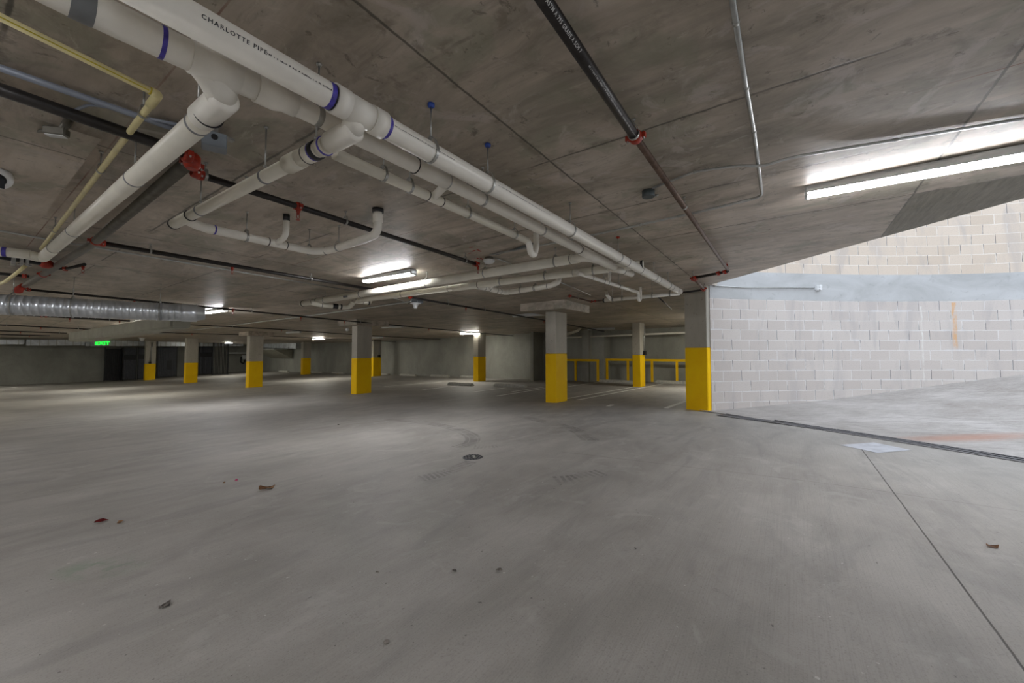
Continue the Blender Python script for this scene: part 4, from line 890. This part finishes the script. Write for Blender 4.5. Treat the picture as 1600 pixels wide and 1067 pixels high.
# ---------------------------------------------------------------- gates on the end wall
def gate(label, x0, x1, b, ribs=True, slot=None, solid=True, h=2.4, z=None, mat='gate', hang=None):
    P0, P1 = at_b(x0, 560, b), at_b(x1, 560, b); zc_ = fz(*AB(P0.lerp(P1, .5))); W = (P1-P0).length; c = P0.lerp(P1, .5); c.z = zc_+.05+h/2
    t = thing('metal_gate', label, 'gate', (c.x, c.y, zc_)); sgn = AV
    bm = bmesh.new()
    for s in (-1, 1): box(bm, c+sgn*s*(W/2-.03), .03, .03, h/2+.05)
    for s in (-1, 1): box(bm, c+ZV*s*(h/2-.02), W/2-.06, .025, .025)
    mesh_obj('frame', bm, M['black'], t)
    bm = bmesh.new(); n = max(4, int(W/.11))
    for k in range(n):
        q = c+sgn*((k+.5)/n-.5)*(W-.12); box(bm, q, (W-.12)/n*(.36 if solid else .12), .02, h/2-.04)
    if solid: box(bm, c+BV*.03, W/2-.06, .008, h/2-.03)
    mesh_obj('slats', bm, M[mat], t)
    if slot:
        s0, s1, zz0, zz1 = slot; bm = bmesh.new(); box(bm, c+sgn*(s0+s1)/2*W+ZV*((zz0+zz1)/2*h)-BV*.035, (s1-s0)/2*W, .01, (zz1-zz0)/2*h); mesh_obj('dark_panel', bm, M['black'], t)
    return t
gate('solid black gate panel at the left end of the dark gates', 163, 191, 42.3, solid=True, mat='black')
gate('dark slatted gate with a long black slot left of the farthest column', 192, 214, 41.9, slot=(-.46, .46, .14, .3))
gate('dark slatted gate just left of the farthest column', 215, 227, 41.9, slot=(-.46, .4, .14, .3))
gate('dark slatted gate with square lock panel right of the farthest column', 246, 277, 41.9, slot=(-.05, .22, -.25, .05))
gate('dark slatted gate with slot left of the wire cage', 311, 332, 41.5, slot=(-.45, .45, .12, .28))
gate('tall open wire cage gate with thin bars', 332, 357, 39.2, solid=False, h=2.75, mat='black')
# utility corner between the cage and the hood
def boxthing(name, label, cat, c, hx, hy, hz, mat, ax=None, bev=.01):
    bm = bmesh.new(); box(bm, c, hx, hy, hz, ax); bevel(bm, bev); o = mesh_obj(name, bm, M[mat]); return tag(o, label, cat, kind='thing')
boxthing('shelf', 'narrow pale shelf on the far lit wall behind the wire cage', 'shelf', at_b(372, 551.5, 41.8), .8, .15, .06, 'fixture')
tag(tube_obj('hose', [at_b(377, 557, 42.3), at_b(376, 566, 42.3), at_b(381, 568, 42.3), at_b(383, 560, 42.3)], .06, M['dark'], None, rb=.3), 'coiled dark hose on the far wall beside a column', 'hose', kind='thing')
boxthing('meter', 'small silver meter above the coiled hose', 'meter', at_b(381, 558, 42.3), .14, .1, .2, 'fixture')
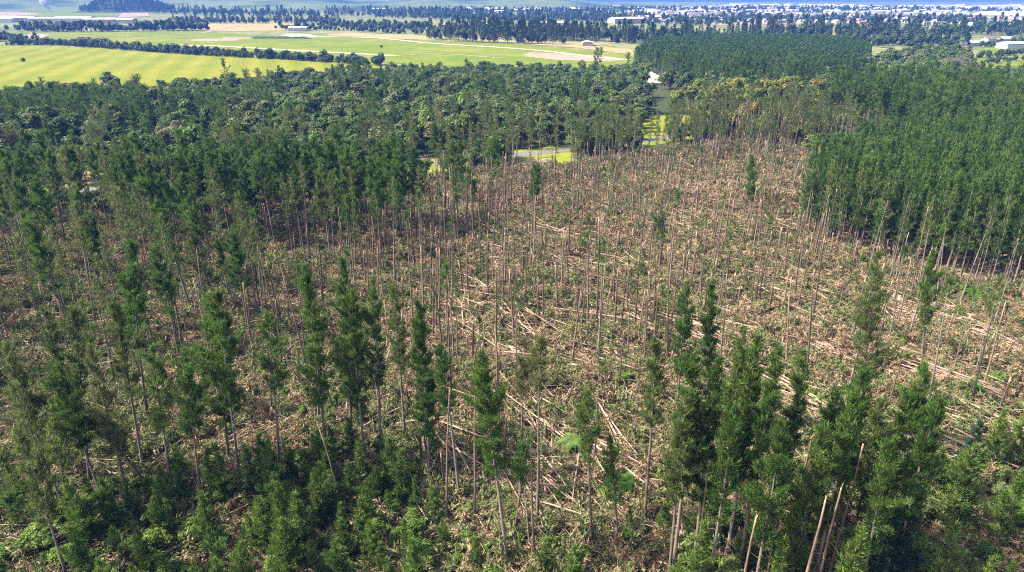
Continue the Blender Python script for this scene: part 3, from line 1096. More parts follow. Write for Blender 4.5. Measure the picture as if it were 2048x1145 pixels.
SHORT.update({
    'dense stand of surviving pines': 'tall dark pine of the dense stand', 'ragged edge of the dense stand': 'half bare edge pine', 'edge of the dense stand': 'thin pine below the dense stand', 'thinned pines on the left': 'thinned slanting pine',
    'thinned pines low on the left': 'low greyish pine', 'tufted poles in the clearing': 'pole with small green tuft', 'tufted poles in the upper clearing': 'tufted pole in the upper clearing',
    'ragged pines beside the road': 'slim ragged pine before the road', 'ragged pines by the hidden road': 'ragged pine by the hidden road', 'ragged pines crowding the road': 'ragged pine on the road edge',
    'wild pines behind the road': 'spreading pine behind the road', 'dark wood on the left': 'pine of the shadowed wood', 'dark group in the bush': 'pine of the dark group', 'dark pines in the bush': 'dark pine in the bush', 'slim pines at the plantation edge': 'slim pine before the plantation',
    'thinned pines at the back': 'storm thinned pine behind the clearing', 'mature pines behind the plantation': 'mature pine behind the plantation', 'pines among the yellow trees': 'pine among yellowing trees',
    'pines before the far block': 'pine before the far block', 'lone pines above the bush': 'lone pine above the bush', 'young plantation pines': 'young plantation pine', 'pines of the far block': 'pine of the far block',
    'stripped trees at the plantation edge': 'stripped pale tree', 'stripped trees at the plantation corner': 'stripped tree by the plantation corner', 'snapped trunks in mid clearing': 'snapped trunk in mid clearing',
    'snapped trunks in the upper clearing': 'snapped trunk, upper clearing', 'wall of bare stems': 'tall stem of the trunk wall', 'snapped trunks on the right': 'snapped pale trunk among logs', 'snapped trunks left of the middle': 'snapped brown trunk',
    'snapped trunks at far left': 'snapped trunk among thinned pines', 'snapped trunks near the bottom': 'tall snapped grey trunk low down', 'bare stems in the grove': 'bare grey stem in the grove',
    'fallen logs on the right': 'fallen slantwise log', 'fallen logs in the upper clearing': 'fallen log, upper clearing', 'fallen logs in the middle': 'fallen log in the tangle', 'fallen logs on the left': 'fallen log among left pines',
    'bottom left thicket': 'green shrub of the bottom thicket', 'lower left corner thicket': 'dark corner shrub', 'bottom centre shrubs': 'shrub between logs', 'right grove shrubs': 'shrub under the right grove', 'shrubs in the clearing': 'low shrub among logs',
    'fresh regrowth shrubs': 'fresh regrowth shrub', 'plantation foot shrubs': 'bright shrub at the plantation foot', 'bush at the pasture edge': 'small round tree by the pasture', 'bush behind the road': 'native tree behind the road', 'bush between stand and road': 'round tree behind the dense stand',
    'low trees behind the bare stems': 'low tree behind bare stems', 'yellowing trees': 'yellowing tree', 'golden trees on the right': 'golden tree', 'wood before the far block': 'grey green tree before the block', 'rounded grey wood': 'tree of the rounded wood',
    'leafless trees': 'leafless purplish tree', 'leafy trees along the road': 'leafy tree hiding the road', 'hedgerow between pastures': 'round hedgerow tree', 'leafless hedgerow trees': 'leafless hedgerow tree', 'wood left of the pastures': 'tree of the pasture wood',
    'belt before the factory': 'tree before the factory', 'windbreak behind the pasture': 'windbreak tree', 'dark windbreak wood': 'tree of the windbreak wood', 'trees by the farm shed': 'tree by the farm shed', 'near town houses': 'near town house',
    'belt beyond the farm road': 'tree beyond the farm road', 'scattered wood behind the pasture': 'tree of the scattered wood', 'wood behind the far block': 'tree behind the far block', 'wood before the town': 'dark tree before the town',
    'belt by the dry paddock': 'tree by the dry paddock', 'orchard shelter hedges': 'orchard shelter tree', 'orchard low hedges': 'low orchard hedge tree', 'trees around the orchard houses': 'tree by the orchard houses', 'trees right of the town': 'tall tree beside the town',
    'long wood before the white roofs': 'tree before the white roofs', 'far wood under the hills': 'tree under the hills', 'far town trees': 'far town tree', 'near town trees': 'near town tree', 'conifers on the knoll': 'conifer on the round hill', 'far town houses': 'far town house', 'roofs at the back of town': 'roof behind the town', 'white warehouses': 'long white warehouse'})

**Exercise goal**
Give the number of lines in the data that contain "picture", with no other words.

**Finished task**
2